É possível que tanta despreocupação com o rigor do trabalho advenha da expectativa de impunidade. Afinal, depois de criar o risco potencial de um enorme prejuízo para o Tesouro no caso do Banespa, a Booz Allen teria sofrido apenas uma “reprimenda” do Banco Central, ou algo assim.
Pelas chamadas “regras de mercado”, tão ao gosto do governo, a Booz Allen e seus associados locais estão certos ao vender caro serviços de baixa qualidade, se há alguém disposto a pagar por eles. Inaceitável é o governo brasileiro gastar fortunas por serviços ruins e que poderiam ser desenvolvidos pelas universidades públicas e pelos institutos de pesquisa do próprio governo.

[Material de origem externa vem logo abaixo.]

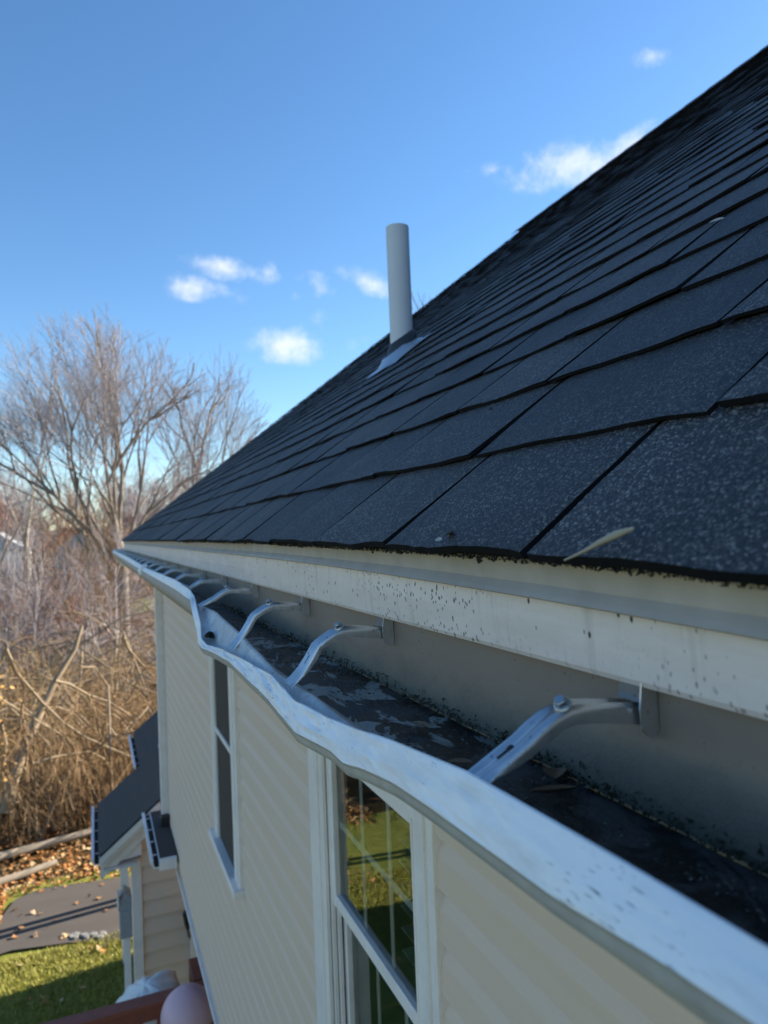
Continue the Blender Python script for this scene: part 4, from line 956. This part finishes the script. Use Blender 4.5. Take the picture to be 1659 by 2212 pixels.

Afinal, o que fez a Booz Allen no seu “trabalho” sobre os bancos federais? Subcontratou professores das universidades públicas, reuniu informações produzidas pelos próprios bancos federais, arrumou tudo em um relatório “técnico” e revendeu o “produto” ao próprio governo.
Belo exemplo da modernidade administrativa em prática no país. Belo exemplo daquilo que muitas consultorias entendem como eficiência, como a sua suposta capacidade de produzir avaliações mais “isentas” do que as universidades e as instituições públicas de pesquisa.
Carlos Eduardo Carvalho, 47, é economista e professor da PUC-SP.